# start of Dataset extract

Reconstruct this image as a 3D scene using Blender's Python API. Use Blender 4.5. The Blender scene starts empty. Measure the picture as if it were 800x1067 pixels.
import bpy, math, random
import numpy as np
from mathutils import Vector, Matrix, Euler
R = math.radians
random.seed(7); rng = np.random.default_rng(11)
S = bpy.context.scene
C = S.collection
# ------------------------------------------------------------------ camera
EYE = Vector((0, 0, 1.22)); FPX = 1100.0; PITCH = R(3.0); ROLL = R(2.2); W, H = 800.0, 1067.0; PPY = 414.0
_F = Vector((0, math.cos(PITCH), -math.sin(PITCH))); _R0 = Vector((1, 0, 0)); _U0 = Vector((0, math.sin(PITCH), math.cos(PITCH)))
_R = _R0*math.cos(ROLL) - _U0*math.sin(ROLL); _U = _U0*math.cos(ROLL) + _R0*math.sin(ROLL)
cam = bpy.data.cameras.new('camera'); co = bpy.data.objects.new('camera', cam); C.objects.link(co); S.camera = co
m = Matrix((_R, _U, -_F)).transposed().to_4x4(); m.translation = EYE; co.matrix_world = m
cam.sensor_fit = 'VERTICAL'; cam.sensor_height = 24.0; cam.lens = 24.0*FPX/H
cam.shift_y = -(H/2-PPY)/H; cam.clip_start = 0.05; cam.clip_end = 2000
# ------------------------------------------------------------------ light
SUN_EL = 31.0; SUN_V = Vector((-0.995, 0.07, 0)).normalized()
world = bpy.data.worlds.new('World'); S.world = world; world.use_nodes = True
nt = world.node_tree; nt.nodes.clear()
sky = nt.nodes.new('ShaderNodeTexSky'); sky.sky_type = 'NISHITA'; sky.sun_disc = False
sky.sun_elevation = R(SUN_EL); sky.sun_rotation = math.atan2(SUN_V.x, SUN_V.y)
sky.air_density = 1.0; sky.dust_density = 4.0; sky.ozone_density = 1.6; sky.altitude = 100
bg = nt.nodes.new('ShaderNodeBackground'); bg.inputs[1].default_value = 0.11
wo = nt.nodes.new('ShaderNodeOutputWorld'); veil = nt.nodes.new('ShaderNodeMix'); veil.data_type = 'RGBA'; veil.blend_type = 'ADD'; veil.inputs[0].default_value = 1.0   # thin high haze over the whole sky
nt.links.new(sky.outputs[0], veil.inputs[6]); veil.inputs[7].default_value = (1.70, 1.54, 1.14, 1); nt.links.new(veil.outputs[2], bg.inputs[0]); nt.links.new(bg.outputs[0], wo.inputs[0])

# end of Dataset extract

▶ _Problem requirements_: Among the lines above, count those containing the word "scene" and give nothing but the result.

▶ _Solution below_: 2